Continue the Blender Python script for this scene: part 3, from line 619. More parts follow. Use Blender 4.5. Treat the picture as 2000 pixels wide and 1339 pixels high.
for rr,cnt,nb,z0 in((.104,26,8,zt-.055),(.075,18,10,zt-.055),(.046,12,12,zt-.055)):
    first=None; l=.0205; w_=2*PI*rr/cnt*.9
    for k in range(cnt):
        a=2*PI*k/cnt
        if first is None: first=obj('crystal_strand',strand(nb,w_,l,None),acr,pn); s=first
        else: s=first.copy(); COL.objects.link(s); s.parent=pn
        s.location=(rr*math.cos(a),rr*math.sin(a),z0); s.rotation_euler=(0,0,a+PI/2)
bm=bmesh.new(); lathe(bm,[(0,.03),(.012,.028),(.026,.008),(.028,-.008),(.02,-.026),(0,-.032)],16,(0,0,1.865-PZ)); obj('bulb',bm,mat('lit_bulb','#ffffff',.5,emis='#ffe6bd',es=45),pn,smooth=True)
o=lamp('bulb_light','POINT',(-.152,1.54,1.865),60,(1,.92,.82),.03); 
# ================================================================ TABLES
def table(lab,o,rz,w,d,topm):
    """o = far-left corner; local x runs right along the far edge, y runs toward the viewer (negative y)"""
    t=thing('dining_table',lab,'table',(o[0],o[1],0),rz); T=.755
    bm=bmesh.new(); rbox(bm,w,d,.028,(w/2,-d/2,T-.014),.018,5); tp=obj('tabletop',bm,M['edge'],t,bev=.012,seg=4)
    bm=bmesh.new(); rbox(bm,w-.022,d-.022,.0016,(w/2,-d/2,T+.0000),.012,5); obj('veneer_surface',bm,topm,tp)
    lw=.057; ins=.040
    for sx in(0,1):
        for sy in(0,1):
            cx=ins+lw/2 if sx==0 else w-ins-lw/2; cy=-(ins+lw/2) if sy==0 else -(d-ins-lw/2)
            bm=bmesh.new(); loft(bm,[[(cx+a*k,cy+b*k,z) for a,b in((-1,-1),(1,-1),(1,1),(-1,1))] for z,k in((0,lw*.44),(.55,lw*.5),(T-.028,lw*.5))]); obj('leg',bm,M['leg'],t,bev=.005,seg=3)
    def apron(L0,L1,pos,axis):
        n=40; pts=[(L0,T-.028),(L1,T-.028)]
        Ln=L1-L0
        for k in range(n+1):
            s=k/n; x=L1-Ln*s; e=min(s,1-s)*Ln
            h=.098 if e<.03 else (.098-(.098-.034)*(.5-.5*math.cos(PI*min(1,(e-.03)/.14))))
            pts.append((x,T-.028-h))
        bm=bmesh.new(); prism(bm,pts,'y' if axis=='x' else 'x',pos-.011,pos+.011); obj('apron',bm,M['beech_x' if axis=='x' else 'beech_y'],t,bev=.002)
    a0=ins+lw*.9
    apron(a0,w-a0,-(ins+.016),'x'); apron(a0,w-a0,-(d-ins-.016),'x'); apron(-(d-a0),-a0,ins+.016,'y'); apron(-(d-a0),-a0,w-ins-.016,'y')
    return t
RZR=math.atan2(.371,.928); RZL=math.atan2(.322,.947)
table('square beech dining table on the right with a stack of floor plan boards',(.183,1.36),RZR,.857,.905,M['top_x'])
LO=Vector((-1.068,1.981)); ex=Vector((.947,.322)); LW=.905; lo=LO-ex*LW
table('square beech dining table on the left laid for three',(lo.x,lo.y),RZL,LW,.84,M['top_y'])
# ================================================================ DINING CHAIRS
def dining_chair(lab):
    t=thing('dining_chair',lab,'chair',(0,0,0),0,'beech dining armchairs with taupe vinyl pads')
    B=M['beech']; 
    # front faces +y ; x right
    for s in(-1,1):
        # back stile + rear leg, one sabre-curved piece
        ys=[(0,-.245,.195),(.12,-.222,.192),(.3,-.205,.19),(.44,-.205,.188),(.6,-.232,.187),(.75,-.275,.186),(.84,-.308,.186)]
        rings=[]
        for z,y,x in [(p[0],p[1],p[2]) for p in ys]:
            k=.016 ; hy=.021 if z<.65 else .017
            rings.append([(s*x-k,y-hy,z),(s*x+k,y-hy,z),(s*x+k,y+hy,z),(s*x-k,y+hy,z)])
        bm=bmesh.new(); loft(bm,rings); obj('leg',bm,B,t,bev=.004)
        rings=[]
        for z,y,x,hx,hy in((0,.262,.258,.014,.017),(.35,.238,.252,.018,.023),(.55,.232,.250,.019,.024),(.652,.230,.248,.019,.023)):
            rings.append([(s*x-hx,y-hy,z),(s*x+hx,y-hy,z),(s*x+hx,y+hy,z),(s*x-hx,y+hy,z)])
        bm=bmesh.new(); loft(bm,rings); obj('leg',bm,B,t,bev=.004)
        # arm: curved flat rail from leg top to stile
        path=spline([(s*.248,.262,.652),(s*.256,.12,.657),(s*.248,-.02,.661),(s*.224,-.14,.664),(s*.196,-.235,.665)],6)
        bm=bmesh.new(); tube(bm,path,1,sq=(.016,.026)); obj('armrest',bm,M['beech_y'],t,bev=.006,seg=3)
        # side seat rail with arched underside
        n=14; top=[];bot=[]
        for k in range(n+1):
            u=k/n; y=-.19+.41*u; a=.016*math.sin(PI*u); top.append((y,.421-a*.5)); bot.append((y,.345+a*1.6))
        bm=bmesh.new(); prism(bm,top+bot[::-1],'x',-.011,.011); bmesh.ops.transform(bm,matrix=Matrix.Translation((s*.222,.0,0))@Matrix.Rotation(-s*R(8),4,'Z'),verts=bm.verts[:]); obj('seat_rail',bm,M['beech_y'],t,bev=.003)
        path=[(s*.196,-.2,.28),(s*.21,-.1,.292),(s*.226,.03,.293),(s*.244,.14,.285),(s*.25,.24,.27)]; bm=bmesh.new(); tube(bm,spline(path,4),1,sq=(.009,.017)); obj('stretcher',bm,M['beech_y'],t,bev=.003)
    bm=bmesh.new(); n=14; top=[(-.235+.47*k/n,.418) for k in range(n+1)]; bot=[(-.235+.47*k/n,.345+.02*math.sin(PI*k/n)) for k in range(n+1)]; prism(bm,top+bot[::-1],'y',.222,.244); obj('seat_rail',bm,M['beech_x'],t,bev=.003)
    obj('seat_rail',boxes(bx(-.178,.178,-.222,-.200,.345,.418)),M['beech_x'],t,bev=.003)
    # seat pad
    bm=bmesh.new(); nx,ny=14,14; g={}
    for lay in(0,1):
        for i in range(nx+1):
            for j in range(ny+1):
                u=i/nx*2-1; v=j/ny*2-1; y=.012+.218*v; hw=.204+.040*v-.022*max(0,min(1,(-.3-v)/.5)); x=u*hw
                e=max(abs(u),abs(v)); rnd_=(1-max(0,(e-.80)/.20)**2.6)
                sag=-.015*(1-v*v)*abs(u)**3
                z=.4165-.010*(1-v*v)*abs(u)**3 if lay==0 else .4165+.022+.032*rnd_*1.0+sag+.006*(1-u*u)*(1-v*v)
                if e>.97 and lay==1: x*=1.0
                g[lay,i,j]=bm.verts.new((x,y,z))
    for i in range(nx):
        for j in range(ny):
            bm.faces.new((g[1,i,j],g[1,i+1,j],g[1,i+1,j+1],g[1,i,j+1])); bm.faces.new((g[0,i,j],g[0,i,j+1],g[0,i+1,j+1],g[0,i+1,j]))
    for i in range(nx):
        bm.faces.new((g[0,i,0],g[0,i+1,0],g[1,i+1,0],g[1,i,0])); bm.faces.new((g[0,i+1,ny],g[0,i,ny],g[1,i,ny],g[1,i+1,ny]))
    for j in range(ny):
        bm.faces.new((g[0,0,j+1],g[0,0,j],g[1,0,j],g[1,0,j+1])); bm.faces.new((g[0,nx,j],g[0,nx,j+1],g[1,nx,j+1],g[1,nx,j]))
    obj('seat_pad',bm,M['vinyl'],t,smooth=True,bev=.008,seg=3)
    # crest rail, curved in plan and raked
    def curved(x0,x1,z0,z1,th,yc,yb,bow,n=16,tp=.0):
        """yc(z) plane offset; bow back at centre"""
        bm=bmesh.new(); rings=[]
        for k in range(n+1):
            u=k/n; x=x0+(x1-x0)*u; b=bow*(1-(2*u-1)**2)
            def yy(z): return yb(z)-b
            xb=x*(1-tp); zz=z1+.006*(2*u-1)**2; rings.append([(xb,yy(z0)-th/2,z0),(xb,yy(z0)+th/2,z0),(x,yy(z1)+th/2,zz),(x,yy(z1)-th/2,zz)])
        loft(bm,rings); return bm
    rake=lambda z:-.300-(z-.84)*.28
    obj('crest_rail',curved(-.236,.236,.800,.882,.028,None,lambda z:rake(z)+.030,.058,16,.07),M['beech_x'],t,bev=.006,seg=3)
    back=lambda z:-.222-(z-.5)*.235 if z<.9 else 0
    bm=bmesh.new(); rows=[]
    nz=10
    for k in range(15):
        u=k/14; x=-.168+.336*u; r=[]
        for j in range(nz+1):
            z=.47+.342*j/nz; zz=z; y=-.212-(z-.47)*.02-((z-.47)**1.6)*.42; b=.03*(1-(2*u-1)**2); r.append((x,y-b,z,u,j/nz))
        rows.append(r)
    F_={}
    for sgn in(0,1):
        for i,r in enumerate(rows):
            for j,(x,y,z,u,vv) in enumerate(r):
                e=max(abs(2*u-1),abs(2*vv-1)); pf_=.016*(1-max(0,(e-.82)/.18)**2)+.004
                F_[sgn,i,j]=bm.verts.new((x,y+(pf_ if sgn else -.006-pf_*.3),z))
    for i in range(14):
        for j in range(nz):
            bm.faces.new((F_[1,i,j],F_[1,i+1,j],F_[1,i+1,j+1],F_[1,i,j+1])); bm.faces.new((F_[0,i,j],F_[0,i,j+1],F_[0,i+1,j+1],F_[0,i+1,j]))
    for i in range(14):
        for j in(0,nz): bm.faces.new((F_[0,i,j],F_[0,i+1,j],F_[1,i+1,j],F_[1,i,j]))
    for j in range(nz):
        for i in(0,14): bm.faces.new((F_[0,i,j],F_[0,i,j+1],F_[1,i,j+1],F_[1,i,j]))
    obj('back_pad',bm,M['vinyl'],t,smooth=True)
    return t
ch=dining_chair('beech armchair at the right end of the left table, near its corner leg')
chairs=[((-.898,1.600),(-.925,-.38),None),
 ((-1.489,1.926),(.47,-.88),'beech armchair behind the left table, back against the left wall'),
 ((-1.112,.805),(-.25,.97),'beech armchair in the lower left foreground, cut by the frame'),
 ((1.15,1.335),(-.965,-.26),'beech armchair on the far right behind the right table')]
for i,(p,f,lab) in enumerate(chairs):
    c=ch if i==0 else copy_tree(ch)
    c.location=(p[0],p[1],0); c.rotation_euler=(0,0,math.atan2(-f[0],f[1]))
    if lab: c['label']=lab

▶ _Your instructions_
Where a line above holds the string "from", show that line.

▶ _Exercise result_
Continue the Blender Python script for this scene: part 3, from line 619. More parts follow. Use Blender 4.5. Treat the picture as 2000 pixels wide and 1339 pixels high.
        # arm: curved flat rail from leg top to stile